The Biden administration introduced an infrastructure bill that would aim to raise at least $28 billion in taxes from cryptocurrencies. Digital asset service providers would need to report users that are holding digital currencies. There have been two amendments to the proposal, one supported by the crypto community and another backed by Biden.
Crypto advocates slam proposed digital asset tax rules
The $1.2 trillion bipartisan infrastructure package is inching close toward its passage, and crypto advocates have criticized a new provision added to the bill. The administration has set its sights on tightening crypto tax compliance and raising $28 billion to pay for its infrastructure spending.
Companies including Square, Coinbase and Ribbit Capital slammed the bill and warned that there could be unintended impacts and “financial surveillance” for cryptocurrency miners and developers.
Senators Ron Wyden (D-OR) and Pat Toomey (R-PA) also proposed an amendment to clarify the reporting regulations, pushing back against the bill and requesting to modify the proposal’s language.
The amendment would clarify that individuals developing blockchain technology and wallets would be included in the bill. The senators hope that miners, network validators and other service providers would not need to report to the Internal Revenue Service (IRS), according to the requirements stated on the package.

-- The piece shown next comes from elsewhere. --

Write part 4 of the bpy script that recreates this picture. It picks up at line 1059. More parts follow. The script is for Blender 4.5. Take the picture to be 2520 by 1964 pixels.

Senator Cynthia Lummis (R-WY) also showed her support behind the amendment, as well as Colorado Governor Jared Polis.
Senator Rob Portman (R-OH) and Mark Warner (D-VA) have sparked fear in the crypto community as the pair proposed an amendment that would exempt traditional miners participating in proof-of-work systems.
However, those who are using proof-of-stake (PoS) would still be required to conduct financial reporting to the IRS. PoS systems only rely on participants entering a financial stake in a blockchain network.
Coinbase CEO Brian Armstrong commented that the government is “trying to pick winners and losers in a nascent industry today” and that they would be “guaranteed to get it wrong.” Armstrong further wrote on Twitter to ask senators to support the Wyden-Lummis-Toomey amendment and keep the crypto industry thriving.
Although Armstrong agrees that US citizens should pay their taxes, he believes that the government views the digital asset industry as a source of tax revenue that could destroy “exciting innovations in the process.”
Elon Musk also commented on the bill, calling the legislation hasty and saying that now is not the time for lawmakers to “pick technology winners or losers.”
Following the weekend of haggling over amendments over crypto regulations, the deal has arrived in a 68-29 vote, which could see it passing the late night on August 9 or in the early hours on August 10.